A. Pengertian Perennialisme
Berasal dari kata Perennial yang berati  abadi atau kekal, dan dapat diartikan pula tiada akhir. Aliran ini berpendapat jika adat budaya harus selalu ada dimana adat tersebut bersifat abadi. Sehingga dalam aliran ini beranggapan bahwa pendidikan harus didasari oleh nilai-nilai kultural masa lampau, yang menimbulkan anggapan lain jika kehidupan pada masa modern ini, banyak menimbulkan krisis dalam banyak bidang. Aliran ini juga mengambil jalan regresif karena mempunyai pandangan, bahwa tidak ada jalan lain kecuali kembali pada prinsip-prinsip umum yang telah menjadi dasar tingkah laku dan perbuatan pada zama Yunani Kuno, dan pada abad pertengahan. Yang dimaksud dengan ini adalah kepercayaan-kepercayaan mengenai pengetahuan realitas dan nilai dari zaman tersebut. Dalam aliran ini kembali pada masa lampau  bukan berarti dalam atian nostalgia atau mengenang, akan tetapi dalam rangka untuk membina dan memupuk kembali apa yang diyakini dan dipegang teguh nilai-nilai asasi masa silam yang dipergunakan untuk kehidupan abadi.
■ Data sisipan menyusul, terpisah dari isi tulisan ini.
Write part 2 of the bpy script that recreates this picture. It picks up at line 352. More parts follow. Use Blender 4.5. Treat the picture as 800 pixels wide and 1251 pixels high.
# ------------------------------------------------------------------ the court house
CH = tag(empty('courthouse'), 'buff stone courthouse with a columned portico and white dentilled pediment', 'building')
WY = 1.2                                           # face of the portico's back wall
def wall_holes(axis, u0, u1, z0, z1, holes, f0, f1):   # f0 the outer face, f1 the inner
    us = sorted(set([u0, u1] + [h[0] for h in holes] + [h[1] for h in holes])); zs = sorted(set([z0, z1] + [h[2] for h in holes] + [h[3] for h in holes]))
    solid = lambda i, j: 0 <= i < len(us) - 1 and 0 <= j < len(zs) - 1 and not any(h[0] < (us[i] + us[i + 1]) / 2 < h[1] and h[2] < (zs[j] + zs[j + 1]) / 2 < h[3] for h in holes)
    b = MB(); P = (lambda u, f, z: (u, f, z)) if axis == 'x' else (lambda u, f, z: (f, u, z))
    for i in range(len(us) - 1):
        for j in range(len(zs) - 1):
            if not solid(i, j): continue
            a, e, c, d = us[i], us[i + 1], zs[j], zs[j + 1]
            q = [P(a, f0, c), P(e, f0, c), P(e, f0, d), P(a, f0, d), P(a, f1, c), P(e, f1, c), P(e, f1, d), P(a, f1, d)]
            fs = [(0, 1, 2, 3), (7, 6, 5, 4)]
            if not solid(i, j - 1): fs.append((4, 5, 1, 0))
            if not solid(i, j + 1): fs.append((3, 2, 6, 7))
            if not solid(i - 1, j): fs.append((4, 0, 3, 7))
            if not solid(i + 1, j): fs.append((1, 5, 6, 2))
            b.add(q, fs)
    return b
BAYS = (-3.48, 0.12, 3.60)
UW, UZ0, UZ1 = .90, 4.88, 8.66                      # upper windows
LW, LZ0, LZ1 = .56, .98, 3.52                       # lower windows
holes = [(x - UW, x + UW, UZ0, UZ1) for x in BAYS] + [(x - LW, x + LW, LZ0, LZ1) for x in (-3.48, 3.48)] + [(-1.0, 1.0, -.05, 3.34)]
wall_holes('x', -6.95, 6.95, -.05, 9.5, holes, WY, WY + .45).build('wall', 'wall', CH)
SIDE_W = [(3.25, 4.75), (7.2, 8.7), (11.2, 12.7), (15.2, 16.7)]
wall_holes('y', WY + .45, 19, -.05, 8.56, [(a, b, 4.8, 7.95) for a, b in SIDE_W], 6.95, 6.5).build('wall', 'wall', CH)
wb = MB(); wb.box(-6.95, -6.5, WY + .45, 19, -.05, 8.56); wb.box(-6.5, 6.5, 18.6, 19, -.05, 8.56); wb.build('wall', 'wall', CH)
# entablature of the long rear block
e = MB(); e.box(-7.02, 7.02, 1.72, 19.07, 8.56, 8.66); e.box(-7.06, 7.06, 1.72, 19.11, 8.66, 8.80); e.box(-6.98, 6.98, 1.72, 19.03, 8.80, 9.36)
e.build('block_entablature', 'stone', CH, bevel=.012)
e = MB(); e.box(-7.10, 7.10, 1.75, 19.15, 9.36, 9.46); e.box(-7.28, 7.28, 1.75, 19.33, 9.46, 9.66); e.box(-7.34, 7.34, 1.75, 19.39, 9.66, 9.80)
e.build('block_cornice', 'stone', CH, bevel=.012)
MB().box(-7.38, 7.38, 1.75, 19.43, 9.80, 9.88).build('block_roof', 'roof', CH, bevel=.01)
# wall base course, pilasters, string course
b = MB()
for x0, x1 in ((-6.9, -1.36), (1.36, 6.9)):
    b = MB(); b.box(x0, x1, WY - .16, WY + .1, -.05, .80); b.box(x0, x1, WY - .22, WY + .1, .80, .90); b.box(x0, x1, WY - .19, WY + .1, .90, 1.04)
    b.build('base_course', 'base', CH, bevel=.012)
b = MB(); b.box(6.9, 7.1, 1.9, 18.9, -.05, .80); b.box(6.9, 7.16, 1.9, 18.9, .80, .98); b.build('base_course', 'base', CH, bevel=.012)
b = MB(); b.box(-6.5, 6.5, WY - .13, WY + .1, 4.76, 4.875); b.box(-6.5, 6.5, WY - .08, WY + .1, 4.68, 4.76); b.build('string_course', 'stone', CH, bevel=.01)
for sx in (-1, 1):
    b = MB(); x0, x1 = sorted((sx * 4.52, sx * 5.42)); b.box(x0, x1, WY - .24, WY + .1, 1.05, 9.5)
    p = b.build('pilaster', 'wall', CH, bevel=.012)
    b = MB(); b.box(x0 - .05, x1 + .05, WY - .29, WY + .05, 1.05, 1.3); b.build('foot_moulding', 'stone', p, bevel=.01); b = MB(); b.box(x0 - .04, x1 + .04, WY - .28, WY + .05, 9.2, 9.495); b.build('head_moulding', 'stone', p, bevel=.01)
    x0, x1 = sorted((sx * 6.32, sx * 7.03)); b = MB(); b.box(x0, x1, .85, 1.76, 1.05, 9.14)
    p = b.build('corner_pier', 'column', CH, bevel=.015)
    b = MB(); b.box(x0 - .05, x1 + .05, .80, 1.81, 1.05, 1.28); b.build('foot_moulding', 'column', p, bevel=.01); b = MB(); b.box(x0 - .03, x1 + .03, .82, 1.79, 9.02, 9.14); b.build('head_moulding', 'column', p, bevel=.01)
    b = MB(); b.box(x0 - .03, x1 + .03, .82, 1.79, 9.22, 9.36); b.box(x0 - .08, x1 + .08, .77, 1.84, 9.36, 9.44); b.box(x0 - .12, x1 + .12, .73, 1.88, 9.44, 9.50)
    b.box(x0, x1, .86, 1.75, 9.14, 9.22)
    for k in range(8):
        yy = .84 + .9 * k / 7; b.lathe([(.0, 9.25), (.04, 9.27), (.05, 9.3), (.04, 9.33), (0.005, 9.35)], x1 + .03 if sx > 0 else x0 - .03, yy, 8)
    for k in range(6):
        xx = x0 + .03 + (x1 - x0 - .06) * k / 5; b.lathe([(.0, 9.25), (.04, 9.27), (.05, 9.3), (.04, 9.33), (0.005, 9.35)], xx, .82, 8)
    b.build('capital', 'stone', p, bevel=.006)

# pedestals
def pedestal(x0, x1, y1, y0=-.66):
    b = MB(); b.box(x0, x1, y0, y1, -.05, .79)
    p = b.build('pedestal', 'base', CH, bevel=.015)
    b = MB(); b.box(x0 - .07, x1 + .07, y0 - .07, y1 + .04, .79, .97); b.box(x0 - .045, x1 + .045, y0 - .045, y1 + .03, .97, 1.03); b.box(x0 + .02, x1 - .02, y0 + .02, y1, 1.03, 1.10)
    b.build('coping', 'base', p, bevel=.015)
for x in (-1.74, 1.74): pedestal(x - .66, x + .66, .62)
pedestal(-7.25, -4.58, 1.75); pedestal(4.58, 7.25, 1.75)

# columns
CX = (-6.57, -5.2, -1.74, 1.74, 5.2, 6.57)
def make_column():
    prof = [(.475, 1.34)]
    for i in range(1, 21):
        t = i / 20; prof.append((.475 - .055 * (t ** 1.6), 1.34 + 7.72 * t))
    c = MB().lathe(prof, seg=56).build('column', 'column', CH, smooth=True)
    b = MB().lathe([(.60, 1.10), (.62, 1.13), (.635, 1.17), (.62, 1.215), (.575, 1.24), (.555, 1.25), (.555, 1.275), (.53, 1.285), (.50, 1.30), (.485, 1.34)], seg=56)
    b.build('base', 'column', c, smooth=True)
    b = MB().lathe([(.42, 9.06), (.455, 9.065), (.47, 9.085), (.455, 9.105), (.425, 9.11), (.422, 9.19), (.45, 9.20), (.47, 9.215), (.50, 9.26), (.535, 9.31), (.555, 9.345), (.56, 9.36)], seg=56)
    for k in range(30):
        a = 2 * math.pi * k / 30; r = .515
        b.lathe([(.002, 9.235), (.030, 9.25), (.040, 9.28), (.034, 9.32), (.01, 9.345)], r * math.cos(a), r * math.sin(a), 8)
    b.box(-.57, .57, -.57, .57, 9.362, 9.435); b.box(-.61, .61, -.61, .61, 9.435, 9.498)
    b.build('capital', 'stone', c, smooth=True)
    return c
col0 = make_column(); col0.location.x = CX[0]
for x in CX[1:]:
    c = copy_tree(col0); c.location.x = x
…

Dalam dunia pendidikan, aliran ini beranggapan jika tujuan pendidikan adalah nilai kebenaran bersifat universal dan abadi. Sebab tujuan pendidikannya adalah membantu peserta didik menginternalisasikan nilai kebenaran agar mencapai kebaikan dalam hidup.
B. Tokoh-Tokoh Aliran Parennialisme dan pemikirannya
- Robbert Mainar Hajins (1963), ia mengembangkan kurikulum berdasarkan penelitian terhadap "Great Book" atau buku besar bersejarah dan pembahasan buku-buku klasik.
- Ortimer J.Adler, ia mengatakan jika manusia adalah makhluk rasional yang merupakan hakikat, yang seperti itu sepanjang sejarahnya maka tentulah manusia memiliki gambaran yang tetap pula dalam hal program pendidikan, dengan tidak mengikut sertakan peradaban masa tertentu. Karakteristik-karakteristik manusia tidak lain adalah  rasionalitas. Rasionalitas ini merupakan sifat manusia yang bersifat hakiki. dengan dasar ini pula maka aliran ini berpendapat pula, jika  sesungguhnya pendidikan atau ilmu pengetahuan adalah sebagai produk dan presentasi manusia dimanapun dan kapanpun akan selalu sama, karena memang bersumber dari hakikat yang sama. Manusia adalah makhluk yang rasioanal, yang memiliki kemampuan intelektual yang tampak dalam kapasitasnya sebagai subjek yang aktif dan dapat melakukan tindakan-tindakan seni, membaca dan mendengar, menulis dan berbicara serta berpikir. Namun, mengingat manusia adalah makhluk sosial, maka kehidupan intelektual juga hidup di tengah-tengah  komunitas yang akan menjadi eksis melalui komunikasi.